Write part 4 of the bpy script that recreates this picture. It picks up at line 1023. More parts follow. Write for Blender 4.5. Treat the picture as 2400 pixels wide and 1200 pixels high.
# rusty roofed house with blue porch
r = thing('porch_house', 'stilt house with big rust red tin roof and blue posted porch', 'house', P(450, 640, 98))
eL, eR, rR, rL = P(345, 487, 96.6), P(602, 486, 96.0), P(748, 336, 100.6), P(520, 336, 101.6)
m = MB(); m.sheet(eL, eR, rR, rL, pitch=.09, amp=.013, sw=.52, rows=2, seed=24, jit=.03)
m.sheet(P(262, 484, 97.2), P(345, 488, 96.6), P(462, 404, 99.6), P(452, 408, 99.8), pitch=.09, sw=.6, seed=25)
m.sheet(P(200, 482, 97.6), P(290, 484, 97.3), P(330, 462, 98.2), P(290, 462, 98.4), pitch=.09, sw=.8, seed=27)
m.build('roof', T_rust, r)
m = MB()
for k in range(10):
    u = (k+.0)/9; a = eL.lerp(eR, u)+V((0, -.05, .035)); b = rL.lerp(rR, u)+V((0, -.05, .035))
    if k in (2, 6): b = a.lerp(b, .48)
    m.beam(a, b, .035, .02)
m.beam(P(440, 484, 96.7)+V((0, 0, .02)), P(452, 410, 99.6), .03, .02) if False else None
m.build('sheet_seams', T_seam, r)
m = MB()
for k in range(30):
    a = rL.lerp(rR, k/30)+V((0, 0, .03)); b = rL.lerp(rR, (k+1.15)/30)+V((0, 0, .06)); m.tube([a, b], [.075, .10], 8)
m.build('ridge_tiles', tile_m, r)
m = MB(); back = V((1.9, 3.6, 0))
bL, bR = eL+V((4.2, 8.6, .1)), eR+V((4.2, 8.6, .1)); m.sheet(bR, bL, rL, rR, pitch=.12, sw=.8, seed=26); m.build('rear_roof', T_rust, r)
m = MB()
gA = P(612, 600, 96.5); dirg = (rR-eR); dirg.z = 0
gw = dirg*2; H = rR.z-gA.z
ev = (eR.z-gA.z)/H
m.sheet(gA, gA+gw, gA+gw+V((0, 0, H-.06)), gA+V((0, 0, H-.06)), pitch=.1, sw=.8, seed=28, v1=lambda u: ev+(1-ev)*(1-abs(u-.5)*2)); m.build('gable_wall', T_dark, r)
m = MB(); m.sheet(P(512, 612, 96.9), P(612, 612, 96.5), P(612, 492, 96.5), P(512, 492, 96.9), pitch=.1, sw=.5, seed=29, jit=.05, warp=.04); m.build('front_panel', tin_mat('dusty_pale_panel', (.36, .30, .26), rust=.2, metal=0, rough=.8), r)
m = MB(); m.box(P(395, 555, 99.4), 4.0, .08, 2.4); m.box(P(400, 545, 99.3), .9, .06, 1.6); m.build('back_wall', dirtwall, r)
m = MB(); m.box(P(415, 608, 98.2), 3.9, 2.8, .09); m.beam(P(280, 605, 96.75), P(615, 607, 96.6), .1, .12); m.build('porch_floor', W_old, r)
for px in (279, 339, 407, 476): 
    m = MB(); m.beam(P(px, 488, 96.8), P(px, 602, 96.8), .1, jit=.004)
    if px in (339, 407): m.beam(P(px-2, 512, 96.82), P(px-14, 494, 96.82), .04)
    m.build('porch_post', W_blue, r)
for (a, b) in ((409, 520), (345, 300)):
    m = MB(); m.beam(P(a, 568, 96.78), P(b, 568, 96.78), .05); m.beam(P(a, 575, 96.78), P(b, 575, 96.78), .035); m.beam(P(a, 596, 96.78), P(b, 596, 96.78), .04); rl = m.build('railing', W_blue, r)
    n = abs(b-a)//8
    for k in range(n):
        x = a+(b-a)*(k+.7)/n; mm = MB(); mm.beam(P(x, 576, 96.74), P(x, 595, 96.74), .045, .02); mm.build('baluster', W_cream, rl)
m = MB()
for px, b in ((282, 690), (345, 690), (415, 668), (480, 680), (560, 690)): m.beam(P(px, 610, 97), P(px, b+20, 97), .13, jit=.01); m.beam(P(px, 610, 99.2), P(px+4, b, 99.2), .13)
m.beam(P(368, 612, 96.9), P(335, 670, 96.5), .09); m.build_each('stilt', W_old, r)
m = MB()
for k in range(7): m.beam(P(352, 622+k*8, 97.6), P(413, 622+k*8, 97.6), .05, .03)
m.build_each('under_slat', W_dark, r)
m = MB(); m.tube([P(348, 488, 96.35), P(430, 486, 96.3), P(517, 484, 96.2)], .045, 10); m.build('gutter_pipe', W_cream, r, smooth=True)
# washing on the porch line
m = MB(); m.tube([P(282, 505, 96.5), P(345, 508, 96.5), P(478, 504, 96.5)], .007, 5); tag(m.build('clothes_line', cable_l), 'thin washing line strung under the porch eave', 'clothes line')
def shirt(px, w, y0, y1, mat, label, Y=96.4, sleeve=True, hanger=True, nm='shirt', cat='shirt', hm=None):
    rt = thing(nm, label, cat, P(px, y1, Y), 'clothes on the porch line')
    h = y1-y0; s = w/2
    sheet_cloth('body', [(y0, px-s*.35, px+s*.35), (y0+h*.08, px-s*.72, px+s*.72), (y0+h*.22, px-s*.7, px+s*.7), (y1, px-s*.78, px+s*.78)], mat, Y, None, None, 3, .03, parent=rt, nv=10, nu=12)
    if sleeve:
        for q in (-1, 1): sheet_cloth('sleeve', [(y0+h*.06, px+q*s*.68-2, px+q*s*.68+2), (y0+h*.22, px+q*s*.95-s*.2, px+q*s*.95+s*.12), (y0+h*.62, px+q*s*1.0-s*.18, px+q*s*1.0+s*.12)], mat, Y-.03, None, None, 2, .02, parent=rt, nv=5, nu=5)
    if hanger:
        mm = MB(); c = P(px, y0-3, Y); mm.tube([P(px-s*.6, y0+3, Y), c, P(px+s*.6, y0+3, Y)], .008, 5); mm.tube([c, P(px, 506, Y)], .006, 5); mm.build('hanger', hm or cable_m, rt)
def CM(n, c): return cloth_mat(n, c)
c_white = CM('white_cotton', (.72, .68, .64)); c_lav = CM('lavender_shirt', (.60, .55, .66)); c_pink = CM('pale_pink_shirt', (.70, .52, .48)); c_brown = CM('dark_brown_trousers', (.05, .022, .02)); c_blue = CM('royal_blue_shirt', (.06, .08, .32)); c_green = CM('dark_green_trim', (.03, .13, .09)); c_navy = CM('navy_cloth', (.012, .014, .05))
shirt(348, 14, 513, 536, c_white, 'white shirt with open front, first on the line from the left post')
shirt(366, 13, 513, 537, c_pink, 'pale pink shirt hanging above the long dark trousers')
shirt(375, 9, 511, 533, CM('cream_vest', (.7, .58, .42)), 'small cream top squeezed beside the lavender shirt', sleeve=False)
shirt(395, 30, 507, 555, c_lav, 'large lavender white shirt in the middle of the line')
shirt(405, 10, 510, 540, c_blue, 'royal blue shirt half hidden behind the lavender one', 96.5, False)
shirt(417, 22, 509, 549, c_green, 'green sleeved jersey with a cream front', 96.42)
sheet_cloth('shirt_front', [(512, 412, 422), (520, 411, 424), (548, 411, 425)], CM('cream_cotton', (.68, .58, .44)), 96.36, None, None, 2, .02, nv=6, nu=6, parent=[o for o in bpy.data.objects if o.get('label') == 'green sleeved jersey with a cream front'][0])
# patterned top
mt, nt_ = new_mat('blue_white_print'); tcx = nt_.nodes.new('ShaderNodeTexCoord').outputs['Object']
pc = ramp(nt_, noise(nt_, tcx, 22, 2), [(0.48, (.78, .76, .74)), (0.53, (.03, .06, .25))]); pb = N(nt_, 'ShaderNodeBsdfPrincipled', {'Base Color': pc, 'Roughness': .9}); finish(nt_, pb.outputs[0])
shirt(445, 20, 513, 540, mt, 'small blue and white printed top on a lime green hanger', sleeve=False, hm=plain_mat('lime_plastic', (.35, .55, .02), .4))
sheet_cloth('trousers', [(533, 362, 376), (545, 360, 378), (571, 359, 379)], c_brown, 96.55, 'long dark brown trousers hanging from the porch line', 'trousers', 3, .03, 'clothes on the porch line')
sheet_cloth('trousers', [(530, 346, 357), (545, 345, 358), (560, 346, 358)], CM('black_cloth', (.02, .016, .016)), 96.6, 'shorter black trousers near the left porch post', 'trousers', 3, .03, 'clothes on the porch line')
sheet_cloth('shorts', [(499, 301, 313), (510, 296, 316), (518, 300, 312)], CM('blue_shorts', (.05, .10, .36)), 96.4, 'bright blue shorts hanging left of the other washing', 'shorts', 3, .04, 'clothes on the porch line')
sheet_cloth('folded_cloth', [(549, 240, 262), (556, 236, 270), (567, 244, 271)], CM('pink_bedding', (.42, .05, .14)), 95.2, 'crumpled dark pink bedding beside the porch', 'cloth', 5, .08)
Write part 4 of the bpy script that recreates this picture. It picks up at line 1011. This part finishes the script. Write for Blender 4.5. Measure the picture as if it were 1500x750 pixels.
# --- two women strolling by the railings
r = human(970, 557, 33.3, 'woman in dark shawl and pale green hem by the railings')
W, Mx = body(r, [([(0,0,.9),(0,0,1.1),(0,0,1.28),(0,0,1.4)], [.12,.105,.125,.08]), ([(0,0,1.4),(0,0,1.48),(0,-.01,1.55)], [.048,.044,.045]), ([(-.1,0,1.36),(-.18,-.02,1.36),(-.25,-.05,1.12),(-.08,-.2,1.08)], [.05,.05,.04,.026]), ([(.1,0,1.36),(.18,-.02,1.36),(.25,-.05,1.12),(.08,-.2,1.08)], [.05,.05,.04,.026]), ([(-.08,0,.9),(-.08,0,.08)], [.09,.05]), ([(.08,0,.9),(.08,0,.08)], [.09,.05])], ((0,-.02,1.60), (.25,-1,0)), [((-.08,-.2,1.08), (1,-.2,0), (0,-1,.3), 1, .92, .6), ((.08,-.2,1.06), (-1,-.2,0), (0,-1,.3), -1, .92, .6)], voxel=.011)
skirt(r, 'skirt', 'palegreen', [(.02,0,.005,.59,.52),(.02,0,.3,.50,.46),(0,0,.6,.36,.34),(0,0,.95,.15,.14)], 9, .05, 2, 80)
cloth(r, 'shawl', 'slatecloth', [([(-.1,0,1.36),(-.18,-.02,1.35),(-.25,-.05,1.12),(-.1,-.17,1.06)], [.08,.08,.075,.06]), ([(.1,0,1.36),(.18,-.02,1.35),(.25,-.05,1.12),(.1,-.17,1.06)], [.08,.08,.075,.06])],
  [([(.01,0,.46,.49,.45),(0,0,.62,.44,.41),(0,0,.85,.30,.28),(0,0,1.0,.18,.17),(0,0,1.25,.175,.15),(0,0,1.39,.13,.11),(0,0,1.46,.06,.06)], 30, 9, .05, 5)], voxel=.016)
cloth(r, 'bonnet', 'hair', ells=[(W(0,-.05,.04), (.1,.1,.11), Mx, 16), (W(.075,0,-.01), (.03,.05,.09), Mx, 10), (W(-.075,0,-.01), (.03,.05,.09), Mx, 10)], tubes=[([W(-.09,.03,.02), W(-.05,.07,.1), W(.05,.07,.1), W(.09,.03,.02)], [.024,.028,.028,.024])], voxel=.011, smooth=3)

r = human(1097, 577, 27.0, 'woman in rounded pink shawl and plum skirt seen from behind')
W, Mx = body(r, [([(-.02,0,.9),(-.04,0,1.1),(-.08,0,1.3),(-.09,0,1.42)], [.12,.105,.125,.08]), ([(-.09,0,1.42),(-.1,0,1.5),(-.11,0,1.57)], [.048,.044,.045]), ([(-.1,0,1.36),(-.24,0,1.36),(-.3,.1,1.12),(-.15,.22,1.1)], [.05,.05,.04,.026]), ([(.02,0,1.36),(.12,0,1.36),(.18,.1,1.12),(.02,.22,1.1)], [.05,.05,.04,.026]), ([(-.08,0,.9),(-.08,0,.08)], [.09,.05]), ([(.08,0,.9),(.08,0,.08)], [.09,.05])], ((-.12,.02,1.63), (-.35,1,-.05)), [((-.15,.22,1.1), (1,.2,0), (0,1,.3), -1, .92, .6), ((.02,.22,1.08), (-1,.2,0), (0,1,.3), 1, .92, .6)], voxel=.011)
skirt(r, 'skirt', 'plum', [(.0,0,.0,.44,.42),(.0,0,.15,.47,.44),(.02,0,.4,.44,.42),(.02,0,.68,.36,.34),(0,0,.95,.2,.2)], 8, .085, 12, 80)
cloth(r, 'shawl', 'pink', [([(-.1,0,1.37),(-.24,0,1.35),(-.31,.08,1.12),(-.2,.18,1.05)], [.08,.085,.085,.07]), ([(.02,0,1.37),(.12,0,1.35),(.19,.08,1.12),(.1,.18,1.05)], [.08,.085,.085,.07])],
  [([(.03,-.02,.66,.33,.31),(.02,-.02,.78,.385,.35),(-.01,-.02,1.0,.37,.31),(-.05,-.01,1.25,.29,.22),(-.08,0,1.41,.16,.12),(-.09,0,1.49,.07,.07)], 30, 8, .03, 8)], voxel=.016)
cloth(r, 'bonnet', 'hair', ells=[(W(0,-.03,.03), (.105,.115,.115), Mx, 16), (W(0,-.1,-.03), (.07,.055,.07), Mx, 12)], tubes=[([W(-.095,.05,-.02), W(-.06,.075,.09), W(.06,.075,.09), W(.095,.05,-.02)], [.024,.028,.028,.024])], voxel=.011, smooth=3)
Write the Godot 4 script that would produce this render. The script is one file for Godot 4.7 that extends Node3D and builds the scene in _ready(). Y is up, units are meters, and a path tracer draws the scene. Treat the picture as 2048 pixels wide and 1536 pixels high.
==================================================
▸ What you should do:
Each line above that includes "pitch" should be shown.

▸ Exercise output:
m = MB(); m.sheet(eL, eR, rR, rL, pitch=.09, amp=.013, sw=.52, rows=2, seed=24, jit=.03)
m.sheet(P(262, 484, 97.2), P(345, 488, 96.6), P(462, 404, 99.6), P(452, 408, 99.8), pitch=.09, sw=.6, seed=25)
m.sheet(P(200, 482, 97.6), P(290, 484, 97.3), P(330, 462, 98.2), P(290, 462, 98.4), pitch=.09, sw=.8, seed=27)
bL, bR = eL+V((4.2, 8.6, .1)), eR+V((4.2, 8.6, .1)); m.sheet(bR, bL, rL, rR, pitch=.12, sw=.8, seed=26); m.build('rear_roof', T_rust, r)
m.sheet(gA, gA+gw, gA+gw+V((0, 0, H-.06)), gA+V((0, 0, H-.06)), pitch=.1, sw=.8, seed=28, v1=lambda u: ev+(1-ev)*(1-abs(u-.5)*2)); m.build('gable_wall', T_dark, r)
m = MB(); m.sheet(P(512, 612, 96.9), P(612, 612, 96.5), P(612, 492, 96.5), P(512, 492, 96.9), pitch=.1, sw=.5, seed=29, jit=.05, warp=.04); m.build('front_panel', tin_mat('dusty_pale_panel', (.36, .30, .26), rust=.2, metal=0, rough=.8), r)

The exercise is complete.